# [What you are asked to do]
Repeat each line of the material exactly.

[Collection entries]
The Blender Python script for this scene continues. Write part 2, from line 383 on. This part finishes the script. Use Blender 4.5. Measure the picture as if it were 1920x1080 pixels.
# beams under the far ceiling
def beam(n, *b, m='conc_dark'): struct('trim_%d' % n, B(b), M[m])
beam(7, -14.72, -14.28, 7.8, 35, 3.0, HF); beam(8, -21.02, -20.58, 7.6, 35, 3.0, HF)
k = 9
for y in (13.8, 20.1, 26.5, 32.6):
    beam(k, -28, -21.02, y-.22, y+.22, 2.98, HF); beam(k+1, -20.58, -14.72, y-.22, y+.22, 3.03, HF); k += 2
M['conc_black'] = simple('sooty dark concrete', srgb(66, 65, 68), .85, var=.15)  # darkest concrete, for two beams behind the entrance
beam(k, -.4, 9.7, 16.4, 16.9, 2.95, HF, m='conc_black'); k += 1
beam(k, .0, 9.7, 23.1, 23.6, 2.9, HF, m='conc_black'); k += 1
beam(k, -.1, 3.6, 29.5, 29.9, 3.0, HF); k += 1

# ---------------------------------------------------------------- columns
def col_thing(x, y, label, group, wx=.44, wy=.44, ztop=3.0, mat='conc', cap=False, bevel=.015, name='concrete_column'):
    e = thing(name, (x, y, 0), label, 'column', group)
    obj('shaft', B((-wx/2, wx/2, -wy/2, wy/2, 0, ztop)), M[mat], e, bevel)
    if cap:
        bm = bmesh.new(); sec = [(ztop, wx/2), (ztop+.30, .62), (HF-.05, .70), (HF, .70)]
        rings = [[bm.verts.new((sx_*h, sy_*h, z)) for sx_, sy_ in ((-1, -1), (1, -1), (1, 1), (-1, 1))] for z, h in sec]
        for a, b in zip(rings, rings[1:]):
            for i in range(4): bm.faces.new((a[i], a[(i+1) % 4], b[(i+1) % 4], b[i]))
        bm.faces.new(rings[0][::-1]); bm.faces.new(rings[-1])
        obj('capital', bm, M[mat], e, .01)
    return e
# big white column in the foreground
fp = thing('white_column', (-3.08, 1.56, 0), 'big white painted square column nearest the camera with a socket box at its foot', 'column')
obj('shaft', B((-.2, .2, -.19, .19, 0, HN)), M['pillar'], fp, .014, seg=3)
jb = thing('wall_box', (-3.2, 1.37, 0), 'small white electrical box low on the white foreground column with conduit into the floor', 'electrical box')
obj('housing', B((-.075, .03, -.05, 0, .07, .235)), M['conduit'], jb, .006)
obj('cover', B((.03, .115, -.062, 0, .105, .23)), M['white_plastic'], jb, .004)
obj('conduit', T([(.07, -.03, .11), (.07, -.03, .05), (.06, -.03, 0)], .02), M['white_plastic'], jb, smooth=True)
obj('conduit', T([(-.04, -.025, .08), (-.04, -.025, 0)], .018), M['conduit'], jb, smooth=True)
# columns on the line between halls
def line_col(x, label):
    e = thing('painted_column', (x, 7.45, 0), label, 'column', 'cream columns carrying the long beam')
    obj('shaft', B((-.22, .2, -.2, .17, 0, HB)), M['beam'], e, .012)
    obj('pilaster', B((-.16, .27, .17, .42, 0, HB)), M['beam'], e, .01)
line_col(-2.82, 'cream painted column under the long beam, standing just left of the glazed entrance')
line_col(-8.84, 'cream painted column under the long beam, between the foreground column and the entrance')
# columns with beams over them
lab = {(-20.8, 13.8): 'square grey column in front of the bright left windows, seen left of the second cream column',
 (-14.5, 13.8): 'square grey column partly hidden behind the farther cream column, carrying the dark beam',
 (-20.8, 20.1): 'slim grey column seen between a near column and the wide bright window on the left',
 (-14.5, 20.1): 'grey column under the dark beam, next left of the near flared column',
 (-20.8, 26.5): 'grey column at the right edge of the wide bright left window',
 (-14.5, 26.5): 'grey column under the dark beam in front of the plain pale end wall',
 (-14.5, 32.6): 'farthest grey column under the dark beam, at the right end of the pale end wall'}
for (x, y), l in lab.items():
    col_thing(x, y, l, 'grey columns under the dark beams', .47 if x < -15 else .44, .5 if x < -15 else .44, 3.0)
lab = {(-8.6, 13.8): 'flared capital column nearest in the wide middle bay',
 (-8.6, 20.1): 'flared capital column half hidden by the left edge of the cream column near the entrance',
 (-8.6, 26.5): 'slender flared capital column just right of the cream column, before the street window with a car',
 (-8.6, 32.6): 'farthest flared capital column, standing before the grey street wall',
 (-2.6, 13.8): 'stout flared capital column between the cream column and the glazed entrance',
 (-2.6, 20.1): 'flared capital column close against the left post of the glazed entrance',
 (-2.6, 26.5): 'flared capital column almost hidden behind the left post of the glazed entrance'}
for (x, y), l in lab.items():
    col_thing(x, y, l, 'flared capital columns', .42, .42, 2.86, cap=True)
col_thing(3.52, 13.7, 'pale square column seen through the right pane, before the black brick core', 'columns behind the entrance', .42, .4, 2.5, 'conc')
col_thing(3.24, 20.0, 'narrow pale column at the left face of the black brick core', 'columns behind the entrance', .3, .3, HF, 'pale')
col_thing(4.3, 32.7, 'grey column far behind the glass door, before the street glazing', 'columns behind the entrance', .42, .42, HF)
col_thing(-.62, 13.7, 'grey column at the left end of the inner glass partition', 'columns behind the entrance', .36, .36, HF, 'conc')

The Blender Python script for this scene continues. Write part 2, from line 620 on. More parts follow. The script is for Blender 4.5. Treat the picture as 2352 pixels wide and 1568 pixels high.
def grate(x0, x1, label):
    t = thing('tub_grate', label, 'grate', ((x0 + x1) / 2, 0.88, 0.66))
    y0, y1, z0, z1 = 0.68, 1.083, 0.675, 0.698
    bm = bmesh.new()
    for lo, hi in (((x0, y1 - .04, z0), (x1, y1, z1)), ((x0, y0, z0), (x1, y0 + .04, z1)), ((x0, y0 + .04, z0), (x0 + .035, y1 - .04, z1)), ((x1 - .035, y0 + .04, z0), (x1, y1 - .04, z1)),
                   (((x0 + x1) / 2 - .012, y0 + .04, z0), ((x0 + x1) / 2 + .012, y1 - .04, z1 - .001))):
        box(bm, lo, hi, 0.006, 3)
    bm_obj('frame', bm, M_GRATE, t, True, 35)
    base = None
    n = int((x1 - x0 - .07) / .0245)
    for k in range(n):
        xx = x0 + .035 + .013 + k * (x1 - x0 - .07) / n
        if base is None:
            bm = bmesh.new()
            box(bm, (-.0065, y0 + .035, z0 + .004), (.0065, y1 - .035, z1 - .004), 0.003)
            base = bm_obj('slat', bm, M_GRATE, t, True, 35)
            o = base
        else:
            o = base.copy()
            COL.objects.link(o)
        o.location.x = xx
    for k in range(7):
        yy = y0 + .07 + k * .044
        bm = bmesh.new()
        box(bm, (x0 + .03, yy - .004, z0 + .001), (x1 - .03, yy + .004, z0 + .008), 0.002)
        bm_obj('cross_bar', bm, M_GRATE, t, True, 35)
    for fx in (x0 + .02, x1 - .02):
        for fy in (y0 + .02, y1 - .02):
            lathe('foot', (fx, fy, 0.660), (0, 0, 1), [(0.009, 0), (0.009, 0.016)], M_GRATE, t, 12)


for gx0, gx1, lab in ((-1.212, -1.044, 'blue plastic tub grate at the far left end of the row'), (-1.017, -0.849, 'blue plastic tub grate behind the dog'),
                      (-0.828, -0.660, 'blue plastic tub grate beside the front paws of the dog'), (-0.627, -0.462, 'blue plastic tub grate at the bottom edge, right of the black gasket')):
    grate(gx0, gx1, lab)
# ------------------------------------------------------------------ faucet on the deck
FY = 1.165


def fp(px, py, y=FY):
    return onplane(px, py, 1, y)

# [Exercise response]
The Blender Python script for this scene continues. Write part 2, from line 383 on. This part finishes the script. Use Blender 4.5. Measure the picture as if it were 1920x1080 pixels.
# beams under the far ceiling
def beam(n, *b, m='conc_dark'): struct('trim_%d' % n, B(b), M[m])
beam(7, -14.72, -14.28, 7.8, 35, 3.0, HF); beam(8, -21.02, -20.58, 7.6, 35, 3.0, HF)
k = 9
for y in (13.8, 20.1, 26.5, 32.6):
    beam(k, -28, -21.02, y-.22, y+.22, 2.98, HF); beam(k+1, -20.58, -14.72, y-.22, y+.22, 3.03, HF); k += 2
M['conc_black'] = simple('sooty dark concrete', srgb(66, 65, 68), .85, var=.15)  # darkest concrete, for two beams behind the entrance
beam(k, -.4, 9.7, 16.4, 16.9, 2.95, HF, m='conc_black'); k += 1
beam(k, .0, 9.7, 23.1, 23.6, 2.9, HF, m='conc_black'); k += 1
beam(k, -.1, 3.6, 29.5, 29.9, 3.0, HF); k += 1

# ---------------------------------------------------------------- columns
def col_thing(x, y, label, group, wx=.44, wy=.44, ztop=3.0, mat='conc', cap=False, bevel=.015, name='concrete_column'):
    e = thing(name, (x, y, 0), label, 'column', group)
    obj('shaft', B((-wx/2, wx/2, -wy/2, wy/2, 0, ztop)), M[mat], e, bevel)
    if cap:
        bm = bmesh.new(); sec = [(ztop, wx/2), (ztop+.30, .62), (HF-.05, .70), (HF, .70)]
        rings = [[bm.verts.new((sx_*h, sy_*h, z)) for sx_, sy_ in ((-1, -1), (1, -1), (1, 1), (-1, 1))] for z, h in sec]
        for a, b in zip(rings, rings[1:]):
            for i in range(4): bm.faces.new((a[i], a[(i+1) % 4], b[(i+1) % 4], b[i]))
        bm.faces.new(rings[0][::-1]); bm.faces.new(rings[-1])
        obj('capital', bm, M[mat], e, .01)
    return e
# big white column in the foreground
fp = thing('white_column', (-3.08, 1.56, 0), 'big white painted square column nearest the camera with a socket box at its foot', 'column')
obj('shaft', B((-.2, .2, -.19, .19, 0, HN)), M['pillar'], fp, .014, seg=3)
jb = thing('wall_box', (-3.2, 1.37, 0), 'small white electrical box low on the white foreground column with conduit into the floor', 'electrical box')
obj('housing', B((-.075, .03, -.05, 0, .07, .235)), M['conduit'], jb, .006)
obj('cover', B((.03, .115, -.062, 0, .105, .23)), M['white_plastic'], jb, .004)
obj('conduit', T([(.07, -.03, .11), (.07, -.03, .05), (.06, -.03, 0)], .02), M['white_plastic'], jb, smooth=True)
obj('conduit', T([(-.04, -.025, .08), (-.04, -.025, 0)], .018), M['conduit'], jb, smooth=True)
# columns on the line between halls
def line_col(x, label):
    e = thing('painted_column', (x, 7.45, 0), label, 'column', 'cream columns carrying the long beam')
    obj('shaft', B((-.22, .2, -.2, .17, 0, HB)), M['beam'], e, .012)
    obj('pilaster', B((-.16, .27, .17, .42, 0, HB)), M['beam'], e, .01)
line_col(-2.82, 'cream painted column under the long beam, standing just left of the glazed entrance')
line_col(-8.84, 'cream painted column under the long beam, between the foreground column and the entrance')
# columns with beams over them
lab = {(-20.8, 13.8): 'square grey column in front of the bright left windows, seen left of the second cream column',
 (-14.5, 13.8): 'square grey column partly hidden behind the farther cream column, carrying the dark beam',
 (-20.8, 20.1): 'slim grey column seen between a near column and the wide bright window on the left',
 (-14.5, 20.1): 'grey column under the dark beam, next left of the near flared column',
 (-20.8, 26.5): 'grey column at the right edge of the wide bright left window',
 (-14.5, 26.5): 'grey column under the dark beam in front of the plain pale end wall',
 (-14.5, 32.6): 'farthest grey column under the dark beam, at the right end of the pale end wall'}
for (x, y), l in lab.items():
    col_thing(x, y, l, 'grey columns under the dark beams', .47 if x < -15 else .44, .5 if x < -15 else .44, 3.0)
lab = {(-8.6, 13.8): 'flared capital column nearest in the wide middle bay',
 (-8.6, 20.1): 'flared capital column half hidden by the left edge of the cream column near the entrance',
 (-8.6, 26.5): 'slender flared capital column just right of the cream column, before the street window with a car',
 (-8.6, 32.6): 'farthest flared capital column, standing before the grey street wall',
 (-2.6, 13.8): 'stout flared capital column between the cream column and the glazed entrance',
 (-2.6, 20.1): 'flared capital column close against the left post of the glazed entrance',
 (-2.6, 26.5): 'flared capital column almost hidden behind the left post of the glazed entrance'}
for (x, y), l in lab.items():
    col_thing(x, y, l, 'flared capital columns', .42, .42, 2.86, cap=True)
col_thing(3.52, 13.7, 'pale square column seen through the right pane, before the black brick core', 'columns behind the entrance', .42, .4, 2.5, 'conc')
col_thing(3.24, 20.0, 'narrow pale column at the left face of the black brick core', 'columns behind the entrance', .3, .3, HF, 'pale')
col_thing(4.3, 32.7, 'grey column far behind the glass door, before the street glazing', 'columns behind the entrance', .42, .42, HF)
col_thing(-.62, 13.7, 'grey column at the left end of the inner glass partition', 'columns behind the entrance', .36, .36, HF, 'conc')

The Blender Python script for this scene continues. Write part 2, from line 620 on. More parts follow. The script is for Blender 4.5. Treat the picture as 2352 pixels wide and 1568 pixels high.
def grate(x0, x1, label):
    t = thing('tub_grate', label, 'grate', ((x0 + x1) / 2, 0.88, 0.66))
    y0, y1, z0, z1 = 0.68, 1.083, 0.675, 0.698
    bm = bmesh.new()
    for lo, hi in (((x0, y1 - .04, z0), (x1, y1, z1)), ((x0, y0, z0), (x1, y0 + .04, z1)), ((x0, y0 + .04, z0), (x0 + .035, y1 - .04, z1)), ((x1 - .035, y0 + .04, z0), (x1, y1 - .04, z1)),
                   (((x0 + x1) / 2 - .012, y0 + .04, z0), ((x0 + x1) / 2 + .012, y1 - .04, z1 - .001))):
        box(bm, lo, hi, 0.006, 3)
    bm_obj('frame', bm, M_GRATE, t, True, 35)
    base = None
    n = int((x1 - x0 - .07) / .0245)
    for k in range(n):
        xx = x0 + .035 + .013 + k * (x1 - x0 - .07) / n
        if base is None:
            bm = bmesh.new()
            box(bm, (-.0065, y0 + .035, z0 + .004), (.0065, y1 - .035, z1 - .004), 0.003)
            base = bm_obj('slat', bm, M_GRATE, t, True, 35)
            o = base
        else:
            o = base.copy()
            COL.objects.link(o)
        o.location.x = xx
    for k in range(7):
        yy = y0 + .07 + k * .044
        bm = bmesh.new()
        box(bm, (x0 + .03, yy - .004, z0 + .001), (x1 - .03, yy + .004, z0 + .008), 0.002)
        bm_obj('cross_bar', bm, M_GRATE, t, True, 35)
    for fx in (x0 + .02, x1 - .02):
        for fy in (y0 + .02, y1 - .02):
            lathe('foot', (fx, fy, 0.660), (0, 0, 1), [(0.009, 0), (0.009, 0.016)], M_GRATE, t, 12)


for gx0, gx1, lab in ((-1.212, -1.044, 'blue plastic tub grate at the far left end of the row'), (-1.017, -0.849, 'blue plastic tub grate behind the dog'),
                      (-0.828, -0.660, 'blue plastic tub grate beside the front paws of the dog'), (-0.627, -0.462, 'blue plastic tub grate at the bottom edge, right of the black gasket')):
    grate(gx0, gx1, lab)
# ------------------------------------------------------------------ faucet on the deck
FY = 1.165


def fp(px, py, y=FY):
    return onplane(px, py, 1, y)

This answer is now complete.